Mlevludin Oric, Bosnian Muslim Soldier,
Discusses Surviving Mladic's Killing Fields
05 June 2011
By Juan Cole
SREBRENICA, Bosnia-Herzegovina — The hardest part was
the ants. They crawled over his arms and legs, over
his face and into his mouth, hour by hour as he
pretended to be dead in a pile of corpses slowly
turning stiff.
Mevludin Oric lay for nine hours in one of the
Srebrenica killing fields where Bosnian Serb commander
Ratko Mladic's troops executed 8,000 Muslim men and
boys in July 1995. He escaped in the dead of night,
after the soldiers had satisfied themselves that
everyone in the sea of bodies was dead.
On Thursday, Oric returned for the first time to the
execution ground – a pretty V-shaped meadow surrounded
by a forest – with Associated Press journalists to
share his feelings about the capture of the man who
orchestrated Europe's worst carnage since World War
II.
He brought his eldest daughter, 17-year-old Merima. He
wanted her to know what happened here – he wants
everyone to know, vowing to testify against Mladic at
the U.N. war crimes tribunal in the Hague,
Netherlands.
"I can't wait to look into the eyes of that animal,"

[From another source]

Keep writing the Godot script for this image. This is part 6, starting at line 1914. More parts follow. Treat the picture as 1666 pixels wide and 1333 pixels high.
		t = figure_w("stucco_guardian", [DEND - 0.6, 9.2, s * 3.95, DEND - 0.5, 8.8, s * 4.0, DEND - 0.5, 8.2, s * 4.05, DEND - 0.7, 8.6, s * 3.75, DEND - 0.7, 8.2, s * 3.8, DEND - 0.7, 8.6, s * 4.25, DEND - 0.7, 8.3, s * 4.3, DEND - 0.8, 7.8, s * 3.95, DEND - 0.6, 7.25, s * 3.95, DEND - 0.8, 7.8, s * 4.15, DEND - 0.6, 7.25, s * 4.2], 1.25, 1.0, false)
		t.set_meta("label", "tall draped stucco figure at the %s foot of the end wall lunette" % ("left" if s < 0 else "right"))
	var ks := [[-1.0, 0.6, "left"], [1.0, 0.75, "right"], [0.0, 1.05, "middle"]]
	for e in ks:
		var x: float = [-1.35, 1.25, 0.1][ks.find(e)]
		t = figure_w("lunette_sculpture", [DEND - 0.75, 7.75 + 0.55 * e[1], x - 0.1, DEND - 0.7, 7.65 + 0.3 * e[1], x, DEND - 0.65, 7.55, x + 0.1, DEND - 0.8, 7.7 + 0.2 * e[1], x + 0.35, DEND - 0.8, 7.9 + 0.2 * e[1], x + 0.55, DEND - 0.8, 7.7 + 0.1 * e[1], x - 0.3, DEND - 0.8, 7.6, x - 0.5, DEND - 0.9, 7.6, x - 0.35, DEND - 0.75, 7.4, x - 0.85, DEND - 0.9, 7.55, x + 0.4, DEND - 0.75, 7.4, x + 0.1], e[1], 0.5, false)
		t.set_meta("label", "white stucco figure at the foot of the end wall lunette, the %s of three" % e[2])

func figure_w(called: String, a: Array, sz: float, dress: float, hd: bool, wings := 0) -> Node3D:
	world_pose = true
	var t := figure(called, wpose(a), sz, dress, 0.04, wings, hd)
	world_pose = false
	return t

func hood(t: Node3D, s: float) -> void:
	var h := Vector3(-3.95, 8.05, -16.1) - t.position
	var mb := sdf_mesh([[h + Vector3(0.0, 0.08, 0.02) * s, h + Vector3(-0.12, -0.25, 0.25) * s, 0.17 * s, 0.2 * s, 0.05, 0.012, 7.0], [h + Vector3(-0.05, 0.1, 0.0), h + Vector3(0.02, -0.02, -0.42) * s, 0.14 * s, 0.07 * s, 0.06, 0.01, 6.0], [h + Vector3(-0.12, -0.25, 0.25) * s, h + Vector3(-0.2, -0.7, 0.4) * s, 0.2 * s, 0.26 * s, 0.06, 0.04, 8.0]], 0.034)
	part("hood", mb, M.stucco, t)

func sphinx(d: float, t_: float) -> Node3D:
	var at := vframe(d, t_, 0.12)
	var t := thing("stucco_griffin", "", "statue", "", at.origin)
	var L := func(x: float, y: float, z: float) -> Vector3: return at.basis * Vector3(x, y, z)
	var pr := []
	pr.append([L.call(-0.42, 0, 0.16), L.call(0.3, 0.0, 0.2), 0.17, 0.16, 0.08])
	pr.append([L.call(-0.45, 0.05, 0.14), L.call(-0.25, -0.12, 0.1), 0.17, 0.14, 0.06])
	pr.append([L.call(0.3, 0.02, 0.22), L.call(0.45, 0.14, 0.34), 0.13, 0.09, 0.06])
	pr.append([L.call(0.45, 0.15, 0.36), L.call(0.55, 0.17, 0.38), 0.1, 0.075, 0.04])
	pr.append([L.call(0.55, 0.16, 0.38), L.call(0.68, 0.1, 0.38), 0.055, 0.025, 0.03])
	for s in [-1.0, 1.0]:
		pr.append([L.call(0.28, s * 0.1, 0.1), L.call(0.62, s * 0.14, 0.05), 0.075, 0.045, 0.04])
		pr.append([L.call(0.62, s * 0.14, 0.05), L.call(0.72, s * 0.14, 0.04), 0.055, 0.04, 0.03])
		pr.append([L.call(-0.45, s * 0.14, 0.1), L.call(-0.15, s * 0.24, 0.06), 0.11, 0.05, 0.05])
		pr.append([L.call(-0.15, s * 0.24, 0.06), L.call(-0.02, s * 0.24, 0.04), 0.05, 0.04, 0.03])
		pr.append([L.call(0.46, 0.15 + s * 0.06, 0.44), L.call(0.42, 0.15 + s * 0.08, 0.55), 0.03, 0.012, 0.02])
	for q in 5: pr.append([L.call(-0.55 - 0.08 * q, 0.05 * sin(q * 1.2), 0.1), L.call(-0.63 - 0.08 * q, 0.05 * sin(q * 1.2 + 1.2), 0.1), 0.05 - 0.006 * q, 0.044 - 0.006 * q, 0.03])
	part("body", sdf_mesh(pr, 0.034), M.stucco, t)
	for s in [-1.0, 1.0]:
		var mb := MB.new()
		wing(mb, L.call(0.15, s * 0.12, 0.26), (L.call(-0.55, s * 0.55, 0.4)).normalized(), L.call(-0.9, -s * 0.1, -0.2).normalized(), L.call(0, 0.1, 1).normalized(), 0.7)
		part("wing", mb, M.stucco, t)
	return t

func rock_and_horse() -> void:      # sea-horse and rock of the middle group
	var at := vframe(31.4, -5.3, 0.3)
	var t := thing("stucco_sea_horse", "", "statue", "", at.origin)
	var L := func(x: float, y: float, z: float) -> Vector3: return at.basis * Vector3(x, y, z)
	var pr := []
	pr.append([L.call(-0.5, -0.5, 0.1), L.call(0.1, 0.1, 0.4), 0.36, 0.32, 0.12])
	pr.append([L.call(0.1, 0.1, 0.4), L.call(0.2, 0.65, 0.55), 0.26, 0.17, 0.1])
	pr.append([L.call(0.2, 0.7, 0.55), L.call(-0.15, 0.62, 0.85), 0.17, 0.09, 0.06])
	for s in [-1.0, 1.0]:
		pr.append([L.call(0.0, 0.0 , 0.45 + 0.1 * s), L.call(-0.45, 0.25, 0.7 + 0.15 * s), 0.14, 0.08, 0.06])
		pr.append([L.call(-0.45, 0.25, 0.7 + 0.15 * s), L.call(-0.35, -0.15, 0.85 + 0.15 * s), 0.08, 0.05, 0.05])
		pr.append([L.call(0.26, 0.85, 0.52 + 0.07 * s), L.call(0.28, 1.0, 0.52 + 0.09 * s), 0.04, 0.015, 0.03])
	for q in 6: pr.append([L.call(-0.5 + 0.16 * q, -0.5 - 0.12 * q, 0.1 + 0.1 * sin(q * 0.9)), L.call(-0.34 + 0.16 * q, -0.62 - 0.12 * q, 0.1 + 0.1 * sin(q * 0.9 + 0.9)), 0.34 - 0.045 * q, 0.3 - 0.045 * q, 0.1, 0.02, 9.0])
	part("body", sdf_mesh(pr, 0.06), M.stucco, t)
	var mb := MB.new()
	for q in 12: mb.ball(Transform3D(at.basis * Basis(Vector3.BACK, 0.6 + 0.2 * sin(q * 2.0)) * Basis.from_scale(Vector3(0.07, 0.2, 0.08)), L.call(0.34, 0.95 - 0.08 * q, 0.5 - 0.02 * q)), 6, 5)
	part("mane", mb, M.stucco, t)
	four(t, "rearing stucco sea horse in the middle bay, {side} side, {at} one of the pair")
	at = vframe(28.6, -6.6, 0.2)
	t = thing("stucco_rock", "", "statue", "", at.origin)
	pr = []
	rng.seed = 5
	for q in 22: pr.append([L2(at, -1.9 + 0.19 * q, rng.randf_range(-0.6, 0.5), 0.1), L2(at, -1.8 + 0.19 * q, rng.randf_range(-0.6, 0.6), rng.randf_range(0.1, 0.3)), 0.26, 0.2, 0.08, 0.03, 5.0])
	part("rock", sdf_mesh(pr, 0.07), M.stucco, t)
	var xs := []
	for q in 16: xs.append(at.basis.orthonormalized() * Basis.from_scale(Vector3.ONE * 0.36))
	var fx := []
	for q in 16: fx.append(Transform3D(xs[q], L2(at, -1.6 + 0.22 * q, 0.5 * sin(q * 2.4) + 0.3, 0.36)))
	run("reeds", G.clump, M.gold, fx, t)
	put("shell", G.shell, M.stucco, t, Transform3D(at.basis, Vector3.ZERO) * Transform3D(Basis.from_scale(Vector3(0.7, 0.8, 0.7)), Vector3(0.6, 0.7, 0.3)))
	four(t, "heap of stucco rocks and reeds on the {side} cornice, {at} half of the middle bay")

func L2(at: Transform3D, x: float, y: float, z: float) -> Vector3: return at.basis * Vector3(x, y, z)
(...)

said the lanky 42-year-old, his eyes lighting up after
a morning spent on the verge of tears.
Serbia extradited Mladic to the Netherlands on Tuesday
to face genocide charges; he was arrested last week in
a village north of Belgrade after 16 years on the run.
Oric, a Bosnian Muslim soldier captured by Serbs as he
fled through the woods, is one of four men known to
have survived the Srebrenica massacre. All endured the
unspeakable ordeal of playing dead while Serb troops
patrolled the blood-soaked field, finishing off
anybody who showed signs of life with a pistol shot to
the head.
Ants bit Oric as they prowled his body, but he didn't
dare move. Nearby, an old man begged for his life:
"Children, we didn't do anything. Don't do this to
us." He, too, was shot.
On top of Oric was his dead cousin Hars. In the
execution line, Hars took Oric's hand and whispered:
"They'll kill us all." When the gunfire erupted, Oric
threw himself to the ground, as Hars fell over him,
groaning in agony.
At one point, Oric saw a Serb soldier walk in his
direction. The soldier paused to shoot a man in the
head, then continued walking toward Oric. It's my
turn, he thought.
"I closed my eyes," Oric said, looking at Merima, "and
I thought about you and your mother. And for a few
seconds before the expected shot, I wondered what it
is like in heaven, or in hell."
The shot never came. But it would be hours more before
Oric would be free.
As he toured the meadow Thursday, Oric deciphered its
grim geography: "This is where I lay… This is where
the pit was…"
"This here is soaked with blood," he said. "I should
have been here. But destiny…" His voice trailed off.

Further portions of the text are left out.